Two trading firms have refiled a suit in federal court that claims GDF Suez has repeatedly withheld its generation capacity in Texas when surplus capacity is limited to drive up power prices and manipulate futures contracts it holds.

The refiled complaint provides new specifics about the more than $20mn the two firms, Aspire Commodities and Raiden Commodities, claim to have lost in power trades over the past two years because of the generator's alleged conduct in the Electric Reliability Council of Texas (ERCOT) territory.

GDF last month asked the US District Court for the Southern District of Texas to throw out the initial lawsuit, in part because it said Aspire and Raiden had failed to provide details to support their claim for damages.

The refiled suit appears to address this by claiming specific damages for each day the alleged conduct occurred, providing examples about why it believes that GDF's alleged re-pricing of its generation as high as $4,999/MWh caused the firms to lose nearly $1mn in futures trading on three days last July.
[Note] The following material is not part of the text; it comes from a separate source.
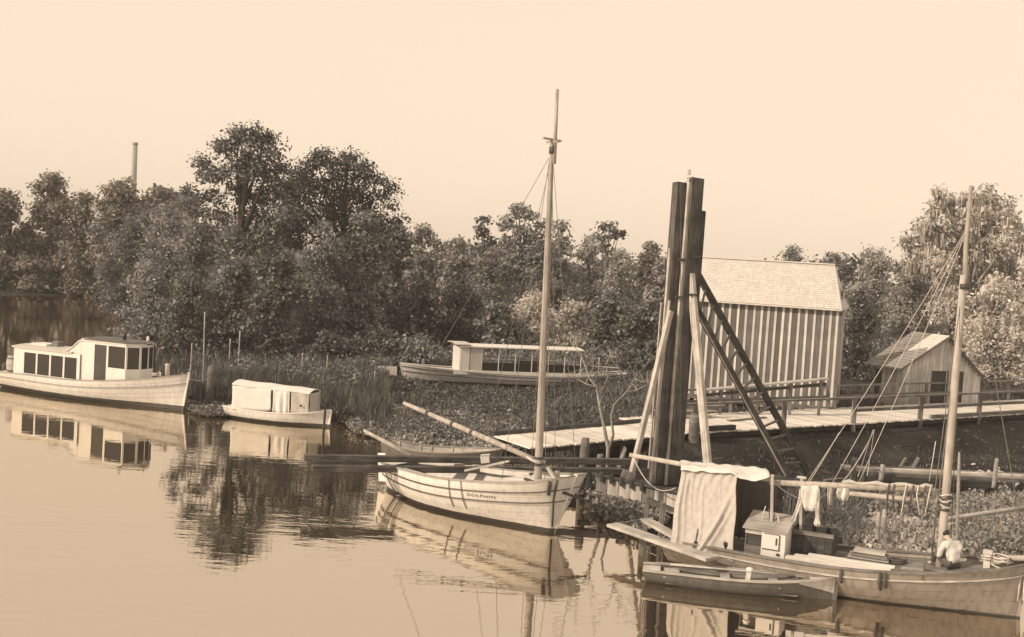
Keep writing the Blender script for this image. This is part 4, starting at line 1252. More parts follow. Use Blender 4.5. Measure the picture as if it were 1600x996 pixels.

The main claim of the suit is that on days ERCOT had just enough generation to meet demand because of harsh weather or forced outages, GDF would allegedly use its generation to exert market power and cause power prices to spike. This alleged activity caused generation capacity that was otherwise deep "in-the-money" not to run, the suit claims.

The suit claims GDF used economic withholding on six days in 2013 when reserve margins were tight and re-priced its generation to as high as $4,999/MWh to take units off the line. It also claims GDF on four days in 2013 and two days this year designated some units not run to create scarcity that could artificially drive up power prices.

The firms said the alleged conduct was illegal because GDF would take out futures contracts that offered it profits far in excess of the amount of money it stood to lose by ramping down its otherwise profitable generation capacity. The suit said by allegedly withholding generation, GDF was manipulating the futures markets.

GDF declined to comment on the new lawsuit but said it has been "fully transparent and complaint with applicable regulations."

The company owns more than 4,000MW of merchant generation at six power plants in the ERCOT territory. Most of the power comes from gas-fired power plants.

GDF under the regulations in ERCOT is considered a "small fish" that lacks enough generation capacity to exert market power and thus free to price its power however it likes, a point the company cited in its motion to dismiss the complaint. The grid's threshold for being considered unable to exert market power is 5pc of total generation or lower.

The energy trading firms contend that despite its label as a "small fish," GDF has been able to exert market power when there is little surplus capacity.